• WHAT THE TASK REQUIRES
Send back all the data below, exactly as given.

• INFORMATION SHOWN
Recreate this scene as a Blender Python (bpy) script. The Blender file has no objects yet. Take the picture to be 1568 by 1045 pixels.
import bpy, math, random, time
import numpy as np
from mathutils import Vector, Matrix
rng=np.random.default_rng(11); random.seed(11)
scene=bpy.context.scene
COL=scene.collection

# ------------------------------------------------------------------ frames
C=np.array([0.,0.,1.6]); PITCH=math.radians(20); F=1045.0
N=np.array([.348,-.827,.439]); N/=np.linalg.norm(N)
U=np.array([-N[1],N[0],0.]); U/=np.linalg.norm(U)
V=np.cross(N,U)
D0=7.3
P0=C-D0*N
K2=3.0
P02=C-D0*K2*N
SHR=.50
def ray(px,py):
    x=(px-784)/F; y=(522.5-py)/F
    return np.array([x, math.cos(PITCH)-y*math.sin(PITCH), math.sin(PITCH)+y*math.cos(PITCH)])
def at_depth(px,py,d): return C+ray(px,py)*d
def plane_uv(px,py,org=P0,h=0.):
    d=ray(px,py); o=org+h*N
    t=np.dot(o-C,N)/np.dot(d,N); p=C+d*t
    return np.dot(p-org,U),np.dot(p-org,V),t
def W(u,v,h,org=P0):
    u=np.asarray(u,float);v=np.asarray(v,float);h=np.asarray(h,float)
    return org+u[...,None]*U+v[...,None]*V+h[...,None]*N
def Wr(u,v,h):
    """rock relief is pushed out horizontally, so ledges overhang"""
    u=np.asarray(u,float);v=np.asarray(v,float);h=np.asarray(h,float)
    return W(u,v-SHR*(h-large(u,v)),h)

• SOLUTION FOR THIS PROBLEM
Recreate this scene as a Blender Python (bpy) script. The Blender file has no objects yet. Take the picture to be 1568 by 1045 pixels.
import bpy, math, random, time
import numpy as np
from mathutils import Vector, Matrix
rng=np.random.default_rng(11); random.seed(11)
scene=bpy.context.scene
COL=scene.collection

# ------------------------------------------------------------------ frames
C=np.array([0.,0.,1.6]); PITCH=math.radians(20); F=1045.0
N=np.array([.348,-.827,.439]); N/=np.linalg.norm(N)
U=np.array([-N[1],N[0],0.]); U/=np.linalg.norm(U)
V=np.cross(N,U)
D0=7.3
P0=C-D0*N
K2=3.0
P02=C-D0*K2*N
SHR=.50
def ray(px,py):
    x=(px-784)/F; y=(522.5-py)/F
    return np.array([x, math.cos(PITCH)-y*math.sin(PITCH), math.sin(PITCH)+y*math.cos(PITCH)])
def at_depth(px,py,d): return C+ray(px,py)*d
def plane_uv(px,py,org=P0,h=0.):
    d=ray(px,py); o=org+h*N
    t=np.dot(o-C,N)/np.dot(d,N); p=C+d*t
    return np.dot(p-org,U),np.dot(p-org,V),t
def W(u,v,h,org=P0):
    u=np.asarray(u,float);v=np.asarray(v,float);h=np.asarray(h,float)
    return org+u[...,None]*U+v[...,None]*V+h[...,None]*N
def Wr(u,v,h):
    """rock relief is pushed out horizontally, so ledges overhang"""
    u=np.asarray(u,float);v=np.asarray(v,float);h=np.asarray(h,float)
    return W(u,v-SHR*(h-large(u,v)),h)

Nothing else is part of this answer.